ベネチア国際映画祭で銀獅子賞 世界が認めた濱口竜介監督「金とりたかった?」に謙虚な回答
映画『ドライブ・マイ・カー』で2022年、米・アカデミー賞の国際長編映画賞を受賞し、世界に名をとどろかせた濱口監督。同作でカンヌ国際映画祭の脚本賞、『偶然と想像』でベルリン国際映画祭・銀熊賞に輝いており、世界三大映画祭といわれる祭典の全てで賞を得たことになりました。
『悪は存在しない』は、自然豊かな長野県で暮らす親子の家の近くでレジャー施設のオープン計画が持ち上がり、波紋が広がっていく様子を描いた作品です。『ドライブ・マイ・カー』で音楽を担当した石橋英子さんが、濱口監督にライブパフォーマンス用の映像制作を依頼したことがきっかけで製作が始まったといいます。
■世界三大映画祭全てで受賞…「金とりたかった?」に謙虚な答え
授賞式後に行われたメディア向けの取材会で、「素晴らしい賞をいただいて、信じられない気持ちでおります」と今の心境を明かした濱口監督。「企画を始めた当初は海のものとも山のものともつかないような企画ではあったので、ここまでたどり着けたことも奇跡的だと思いますし、関わってくださった皆さん、特に発案者である音楽の石橋英子さんの力がとても大きいと思います。そしてキャスト・スタッフの皆さんの力があったおかげで、ようやくこういう結果に結実するようなそういう映画ができたなかなと思います」と、感謝の言葉を口にしました。

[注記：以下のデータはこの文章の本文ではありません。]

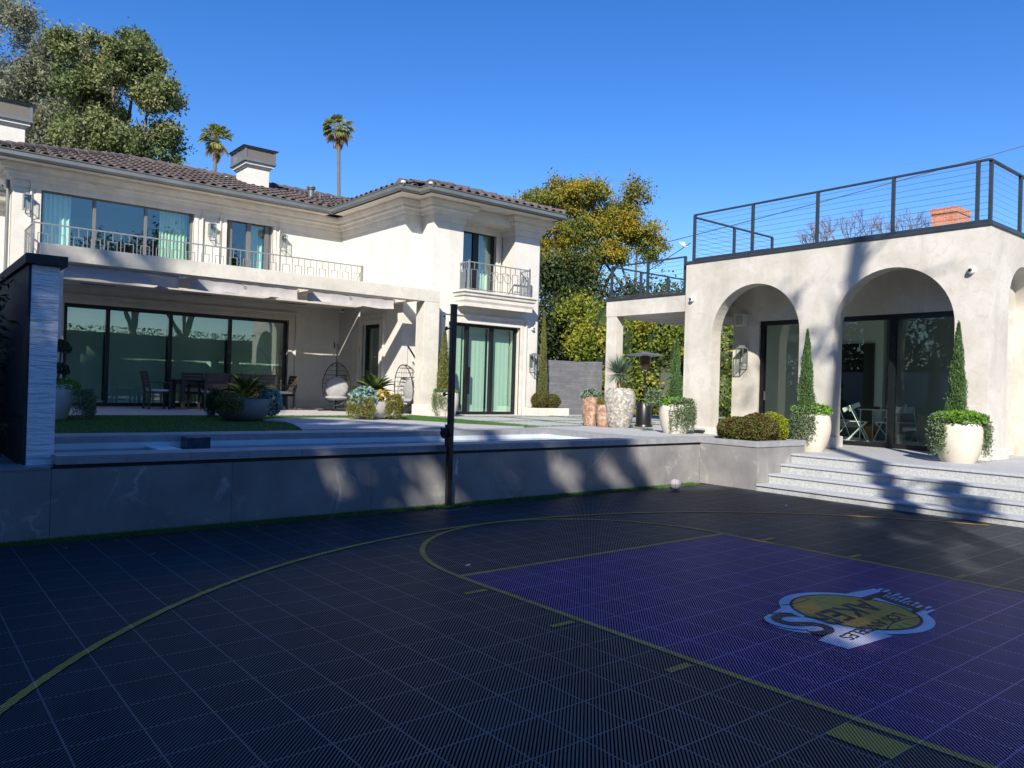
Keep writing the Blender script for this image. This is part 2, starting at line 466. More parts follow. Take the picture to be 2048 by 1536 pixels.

また、記者から「ベルリン国際映画祭の『偶然と想像』に続いて2回目の“準優勝”。金獅子賞をとりたかった?」と聞かれると、「本当に“少しもない”のが正直なところです。そもそもコンペティション部門に選ばれるとも思っていなかったし、賞をとるとも思っていなかったので、金をとりたいという気持ちも、そもそもそんなに持ってはいないというのが正直なところ。本当に一番いいものをいただいたというような気持ちです。自分たちにとってはこれ以上の結果はないんじゃないかなと思っています」と、謙虚に語りました。